PABUMNews – Rencana Uumum Energi Nasional (RUEN) yang ditetapkan Presiden Jokowi menjadi Perpres Nomor 22 Tahun 2017 pada tanggal 2 Maret 2017 lalu, salah satunya mengandung semangat untuk memperbesar porsi pemanfaatan Energi Baru Terbarukan (EBT) dalam bauran energi nasional.
Asisten Deputi Bidang Energi dan Sumber Daya Mineral Kedeputian Maritim Sekretariat Kabinet (Setkab) RI, M. Hamidi Rahmat, mengungkapkan, di dalam RUEN dinyatakan, tahun 2025 kontribusi EBT dalam bauran energi nasional ditargetkan mencapai dari 23%, dan naik lagi menjadi lebih dari 31% pada tahun 2050.
Menurutnya, kebijakan peningkatan peran EBT dalam bauran energi nasional punya alasan kuat. Negara kita kaya akan sumber EBT, seperti air terjun, panasbumi, sinar matahari, angin, arus laut. “Namun di balik potensi sangat besar tersebut, pemanfaatannya hingga sekarang belum maksimal sehingga pemanfaatan energi fosil yang suatu saat akan habis, sangat mendominasi” tuturnya dalam tulisannya berjudul RUEN, Rencana Umum Energi Nasional di setkab.go.id tanggal 24 Maret 2017.
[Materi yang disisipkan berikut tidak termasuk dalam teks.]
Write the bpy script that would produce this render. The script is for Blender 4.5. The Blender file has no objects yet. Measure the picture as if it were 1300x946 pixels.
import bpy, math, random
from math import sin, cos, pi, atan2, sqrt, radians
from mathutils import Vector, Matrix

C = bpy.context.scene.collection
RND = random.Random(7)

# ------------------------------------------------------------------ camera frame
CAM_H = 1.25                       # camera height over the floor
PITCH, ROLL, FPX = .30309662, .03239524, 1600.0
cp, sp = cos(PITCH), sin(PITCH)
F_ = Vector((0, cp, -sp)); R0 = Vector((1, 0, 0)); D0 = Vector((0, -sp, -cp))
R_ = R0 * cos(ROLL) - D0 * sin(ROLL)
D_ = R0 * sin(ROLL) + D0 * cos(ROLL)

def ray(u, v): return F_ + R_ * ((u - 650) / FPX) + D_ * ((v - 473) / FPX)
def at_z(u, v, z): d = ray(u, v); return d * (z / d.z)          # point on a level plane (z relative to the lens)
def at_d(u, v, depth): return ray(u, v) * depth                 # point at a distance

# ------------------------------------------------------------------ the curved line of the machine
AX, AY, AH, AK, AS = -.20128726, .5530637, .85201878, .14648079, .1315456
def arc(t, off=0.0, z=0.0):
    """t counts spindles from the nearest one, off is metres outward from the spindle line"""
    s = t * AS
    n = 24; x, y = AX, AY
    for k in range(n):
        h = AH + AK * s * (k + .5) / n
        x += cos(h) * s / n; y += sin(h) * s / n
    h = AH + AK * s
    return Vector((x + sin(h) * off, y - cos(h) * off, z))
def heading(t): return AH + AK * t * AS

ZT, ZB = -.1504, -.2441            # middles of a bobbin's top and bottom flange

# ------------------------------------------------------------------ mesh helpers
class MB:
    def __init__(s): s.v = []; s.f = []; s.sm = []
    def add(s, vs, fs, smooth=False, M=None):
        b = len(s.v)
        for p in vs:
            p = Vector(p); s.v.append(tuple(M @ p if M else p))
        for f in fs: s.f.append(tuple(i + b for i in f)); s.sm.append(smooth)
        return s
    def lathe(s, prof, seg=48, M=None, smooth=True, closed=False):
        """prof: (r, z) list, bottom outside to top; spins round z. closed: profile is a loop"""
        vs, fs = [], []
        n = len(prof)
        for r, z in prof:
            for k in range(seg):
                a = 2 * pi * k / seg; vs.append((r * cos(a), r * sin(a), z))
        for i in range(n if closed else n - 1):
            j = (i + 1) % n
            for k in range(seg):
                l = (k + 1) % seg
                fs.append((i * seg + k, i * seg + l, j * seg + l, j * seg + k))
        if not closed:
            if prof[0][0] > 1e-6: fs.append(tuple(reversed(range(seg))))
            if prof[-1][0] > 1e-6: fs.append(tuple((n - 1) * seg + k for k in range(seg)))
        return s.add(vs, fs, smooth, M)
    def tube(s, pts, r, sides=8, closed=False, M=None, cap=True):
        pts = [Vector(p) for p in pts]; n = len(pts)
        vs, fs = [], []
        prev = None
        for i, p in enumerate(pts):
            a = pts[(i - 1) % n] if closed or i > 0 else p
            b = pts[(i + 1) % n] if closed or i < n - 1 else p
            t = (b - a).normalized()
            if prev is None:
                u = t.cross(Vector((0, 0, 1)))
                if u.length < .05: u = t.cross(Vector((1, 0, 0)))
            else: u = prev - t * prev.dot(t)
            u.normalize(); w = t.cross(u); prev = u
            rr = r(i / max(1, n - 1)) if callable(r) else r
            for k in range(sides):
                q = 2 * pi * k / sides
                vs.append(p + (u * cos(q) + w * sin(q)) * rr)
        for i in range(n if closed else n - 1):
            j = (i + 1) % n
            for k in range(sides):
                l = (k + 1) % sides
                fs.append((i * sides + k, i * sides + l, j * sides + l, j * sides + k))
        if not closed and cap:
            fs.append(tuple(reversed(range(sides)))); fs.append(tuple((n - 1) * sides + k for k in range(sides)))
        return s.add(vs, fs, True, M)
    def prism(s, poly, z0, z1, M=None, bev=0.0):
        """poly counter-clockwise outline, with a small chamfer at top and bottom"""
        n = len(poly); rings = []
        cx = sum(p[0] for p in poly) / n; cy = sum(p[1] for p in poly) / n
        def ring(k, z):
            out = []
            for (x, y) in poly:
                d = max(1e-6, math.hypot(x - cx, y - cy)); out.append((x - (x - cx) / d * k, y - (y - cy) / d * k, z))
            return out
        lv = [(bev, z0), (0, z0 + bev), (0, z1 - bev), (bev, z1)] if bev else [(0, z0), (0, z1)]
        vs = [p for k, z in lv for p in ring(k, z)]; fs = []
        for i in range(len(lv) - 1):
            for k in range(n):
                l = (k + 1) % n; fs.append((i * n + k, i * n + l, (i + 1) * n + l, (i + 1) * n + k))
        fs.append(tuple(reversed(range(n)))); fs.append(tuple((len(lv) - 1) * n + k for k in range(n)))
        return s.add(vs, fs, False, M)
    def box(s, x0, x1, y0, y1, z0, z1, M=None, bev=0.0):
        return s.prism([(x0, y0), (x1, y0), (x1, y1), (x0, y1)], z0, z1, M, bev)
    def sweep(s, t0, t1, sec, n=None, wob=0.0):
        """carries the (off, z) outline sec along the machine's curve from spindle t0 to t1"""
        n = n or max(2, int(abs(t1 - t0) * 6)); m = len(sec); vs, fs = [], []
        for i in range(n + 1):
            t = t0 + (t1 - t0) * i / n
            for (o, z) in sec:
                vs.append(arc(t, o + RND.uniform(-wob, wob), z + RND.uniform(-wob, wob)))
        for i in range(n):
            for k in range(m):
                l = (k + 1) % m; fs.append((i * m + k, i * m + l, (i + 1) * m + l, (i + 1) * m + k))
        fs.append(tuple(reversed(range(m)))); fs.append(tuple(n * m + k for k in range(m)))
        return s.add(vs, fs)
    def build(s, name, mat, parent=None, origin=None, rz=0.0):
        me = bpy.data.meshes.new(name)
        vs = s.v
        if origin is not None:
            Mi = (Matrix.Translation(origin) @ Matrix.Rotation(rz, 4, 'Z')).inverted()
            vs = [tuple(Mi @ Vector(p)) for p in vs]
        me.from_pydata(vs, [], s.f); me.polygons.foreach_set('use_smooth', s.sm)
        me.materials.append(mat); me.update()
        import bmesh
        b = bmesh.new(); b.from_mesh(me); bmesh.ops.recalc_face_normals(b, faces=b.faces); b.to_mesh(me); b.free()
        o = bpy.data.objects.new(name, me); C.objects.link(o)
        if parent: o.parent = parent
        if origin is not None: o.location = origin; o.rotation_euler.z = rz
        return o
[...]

Sampai saat ini, lanjut Hamidi, energi fosil masih mendapat porsi sangat besar dalam penggunaan energi nasional. Energi yang suatu saat akan habis tersebut kontribusinya mencapai 95%, sementara EBT, yang tidak akan habis, baru sebesar 5%.
Ia juga mengungkapkan, EBT sangat cocok untuk dimanfaatkan sebagai energi pembangkit listrik yang sekarang ini masih mengandalkan energi fosil. Hamidi membeberkan data tentang perbandingan penggunaan energi untuk listrik. Menurutnya, pada tahun 2015 sampai sekarang, hampir 90% pembangkit listrik menggunakan energi fosil, seperti batubara sebesar 56,1% kemudian diikuti oleh gas bumi sebesar 24,9% dan BBM sebesar 8,6%. “Sementara porsi EBT baru mencapai 10,5%,” tuturnya.
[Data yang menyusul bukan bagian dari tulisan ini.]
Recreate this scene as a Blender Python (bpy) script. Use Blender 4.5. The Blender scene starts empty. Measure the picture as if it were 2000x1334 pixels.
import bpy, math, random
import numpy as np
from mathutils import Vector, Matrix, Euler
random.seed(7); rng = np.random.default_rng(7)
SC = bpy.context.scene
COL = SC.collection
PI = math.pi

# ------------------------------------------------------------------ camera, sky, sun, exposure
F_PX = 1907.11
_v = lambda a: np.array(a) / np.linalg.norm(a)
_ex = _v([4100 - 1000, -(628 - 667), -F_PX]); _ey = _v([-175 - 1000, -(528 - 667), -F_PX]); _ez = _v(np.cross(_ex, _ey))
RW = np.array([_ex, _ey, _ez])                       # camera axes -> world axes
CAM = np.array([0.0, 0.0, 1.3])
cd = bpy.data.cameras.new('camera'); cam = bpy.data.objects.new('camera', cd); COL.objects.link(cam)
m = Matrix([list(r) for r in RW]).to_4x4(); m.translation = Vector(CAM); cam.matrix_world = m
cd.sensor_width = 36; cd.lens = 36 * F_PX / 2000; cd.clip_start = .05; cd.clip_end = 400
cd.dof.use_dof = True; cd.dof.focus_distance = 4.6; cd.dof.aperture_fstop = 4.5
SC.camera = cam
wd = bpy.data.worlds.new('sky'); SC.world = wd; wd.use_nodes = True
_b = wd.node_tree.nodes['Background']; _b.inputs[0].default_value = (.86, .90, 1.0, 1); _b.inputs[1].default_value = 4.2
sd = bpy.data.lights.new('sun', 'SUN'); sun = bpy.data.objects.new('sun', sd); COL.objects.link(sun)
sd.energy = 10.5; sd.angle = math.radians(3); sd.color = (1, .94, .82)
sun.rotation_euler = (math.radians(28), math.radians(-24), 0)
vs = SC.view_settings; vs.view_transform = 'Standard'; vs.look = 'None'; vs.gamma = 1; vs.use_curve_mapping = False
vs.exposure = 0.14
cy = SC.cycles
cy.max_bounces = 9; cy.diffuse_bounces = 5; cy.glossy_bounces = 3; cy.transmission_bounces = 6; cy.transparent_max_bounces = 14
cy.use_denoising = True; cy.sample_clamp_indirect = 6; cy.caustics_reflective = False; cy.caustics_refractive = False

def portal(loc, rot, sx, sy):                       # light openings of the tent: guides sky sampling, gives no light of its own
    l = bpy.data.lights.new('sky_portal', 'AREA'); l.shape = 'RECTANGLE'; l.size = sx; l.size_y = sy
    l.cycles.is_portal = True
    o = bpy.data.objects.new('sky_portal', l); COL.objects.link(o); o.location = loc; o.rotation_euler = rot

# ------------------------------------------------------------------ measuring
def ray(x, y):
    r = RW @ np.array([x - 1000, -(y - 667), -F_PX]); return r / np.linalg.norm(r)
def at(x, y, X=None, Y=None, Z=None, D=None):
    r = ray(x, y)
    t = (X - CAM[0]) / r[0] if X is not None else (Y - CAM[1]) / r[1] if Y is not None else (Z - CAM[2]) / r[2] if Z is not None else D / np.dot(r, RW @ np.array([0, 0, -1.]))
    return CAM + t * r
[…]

Kenapa pengembangan dan pengusahaan EBT sangat rendah?
Hamidi menilai, rendahnya pemanfaatan dan pengembangan EBT untuk pembangkit listrik, terjadi karena ada tujuh permasalahan. Pertama, belum maksimalnya pelaksanaan kebijakan harga; kedua, ketidakjelasan subsidi EBT pada sisi pembeli (off-taker); ketiga, regulasi yang belum dapat menarik investasi; keempat, belum adanya insentif pemanfaatan EBT; kelima, minimnya ketersediaan instrumen pembiayaan yang sesuai dengan kebutuhan investasi; keenam, proses perizinan yang rumit dan memakan waktu yang lama; dan ketujuh permasalahan lahan dan tata ruang.
Untuk meningkatkan pemanfaatan dan pengembangan EBT pada pembangkit listrik, menurut Hamidi, maka 7 permasalahan mendasar tersebut harus segera dibenahi dengan serius oleh kementerian dan lembaga terkait.
“Jika tidak, maka rencana dan target yang telah ditetapkan dalam RUEN hanya akan menjadi dokumen yang tersimpan rapi, tanpa dirasakan manfaatnya oleh masyarakat,” jelasnya.